Despite the hype around e-commerce, businesses must understand there is still plenty of life left in bricks-and-mortar stores: 93 per cent of total retail sales worldwide still take place in-store, and customers are willing to pay 50 per cent more for items they can touch and see*. 

This doesn’t mean retailers can ignore online channels. Retailers need to understand their customers and meet their expectations, regardless of where they are buying. To do this, it is important to understand customer behaviour. Data analytics are powerful tools to unlock the secrets of customer behaviour. 

Alec Gardner, general manager, Teradata, said, “Retailers have an increasing amount of information at their disposal thanks to the data-capture capabilities opened up by online channels. The challenge is to analyse that data effectively and act according to the insights that data delivers.” 

Teradata advises four ways advanced data analytics can transform the profitability of physical stores: 

1)        Have the right stock in the right place at the right time 

Data analytics can provide the tools to help retail outlets understand what stock they should have available. 

Alec Gardner said, “Most retail chains develop assortment plans using high-level historical sales with some rules-based customisation across store clusters. Unfortunately, this often results in poor inventory performance and customer dissatisfaction because the plans don’t account for variations in demand. 

“Data analytics has emerged as a way to better understand where and when to place certain stock items.” 

Advanced analytics can also be used to help inform retailers’ scenarios planning, which provide detailed information with which to make decisions as far reaching as stock sizes based on customer demographics, outlet locations, and range. 

2)        Price it right 

Despite the availability of granular data around price and sales, many retail pricing decisions are still based on past experience and spreadsheet analysis of summarised data. 

Alec Gardner said, “If retailers use price sensitivity analysis on their granular data, they could be far more precise about which prices should go up, by how much, and at what time. This approach to pricing could yield incremental revenue for the company.” 

3)        Maximise the impact of promotions 

Alec Gardner said, “Promotions should be set around special events, such as Christmas, to take advantage of additional foot traffic at those times.

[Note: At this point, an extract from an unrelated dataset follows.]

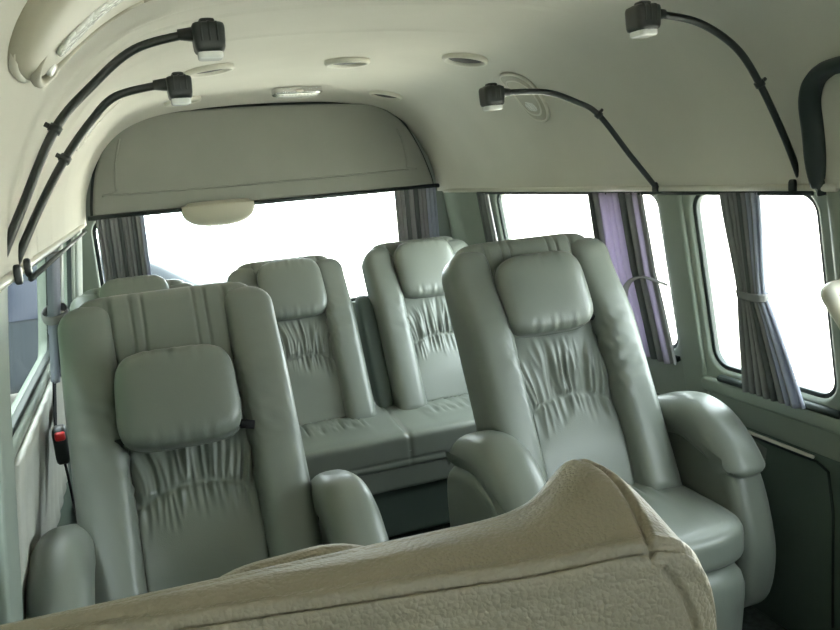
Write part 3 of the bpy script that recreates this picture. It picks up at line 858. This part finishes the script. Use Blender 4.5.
car(-.75, 8.8, 'silver car parked beyond the rear window', R(3))

# ------------------------------------------------------------------ light
w = bpy.data.worlds.new('sky'); SC.world = w; w.use_nodes = True
nt = w.node_tree; bg = nt.nodes['Background']
tc = nt.nodes.new('ShaderNodeTexCoord'); nz = nt.nodes.new('ShaderNodeTexNoise'); nz.inputs['Scale'].default_value = 2
rp = nt.nodes.new('ShaderNodeValToRGB'); rp.color_ramp.elements[0].color = (.80, .92, 1, 1); rp.color_ramp.elements[1].color = (.95, .98, 1, 1)
nt.links.new(tc.outputs['Generated'], nz.inputs['Vector']); nt.links.new(nz.outputs['Fac'], rp.inputs['Fac']); nt.links.new(rp.outputs['Color'], bg.inputs['Color'])
bg.inputs['Strength'].default_value = 15.5
sun = bpy.data.lights.new('sun', 'SUN'); sun.energy = 60; sun.angle = R(4); sun.color = (1, .95, .85)
so = bpy.data.objects.new('sun', sun); COL.objects.link(so)
d = Vector((.45, .25, -.95)); so.rotation_euler = d.to_track_quat('-Z', 'Y').to_euler()

# ------------------------------------------------------------------ camera
cam = bpy.data.cameras.new('camera'); co = bpy.data.objects.new('camera', cam); COL.objects.link(co)
cam.sensor_width = 36; cam.lens = 36*804.2947/840; cam.clip_start = .02
Xa, Ya, Za = Vector((.938, .140, -.317)), Vector((-.336, .141, -.931)), Vector((-.086, .980, .179))
def orth():
    vl = Vector((-290, 122, -804.2947)).normalized(); vt = Vector((2380, 355, -804.2947)).normalized()
    X = (vt-vl*vt.dot(vl)).normalized(); Z = X.cross(vl); return X, vl, Z
X, Y, Z = orth()
m = Matrix((X, Y, Z)).to_4x4(); m.translation = Vector((0, 0, 1.30)); co.matrix_world = m
SC.camera = co
vs = SC.view_settings; vs.view_transform = 'Standard'; vs.look = 'None'; vs.gamma = 1; vs.exposure = 0; vs.use_curve_mapping = False
SC.cycles.use_denoising = True
SC.cycles.max_bounces = 10; SC.cycles.diffuse_bounces = 6; SC.cycles.transparent_max_bounces = 12
SC.cycles.sample_clamp_indirect = 8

You should also make sure there is enough stock on hand to cope with the increased demand: one third of promotions don’t yield the results expected because of insufficient stock. 

“Advanced analytics can give retailers the fine-grain information they need to determine the most appropriate stock levels at the most appropriate time of year, be it Christmas, Easter, holiday seasons, or other special dates in the calendar.” 

4)        Get value for money on marketing spend 

Extra marketing spend doesn’t always translate into additional sales. Businesses must understand the factors that contribute to the success of marketing efforts. Data analytics can work to understand how much Return on Investment (ROI) there is for marketing dollars spent. 

Alec Gardner said, “Retailers now have access to increasingly granular operational data such as point of sales (POS) information and inventory requirements. When combined with other data, such as catalogue promotions and media consumption, and viewed through the lens of the right analytics, retailers can understand customer buying behaviour at stores much better.”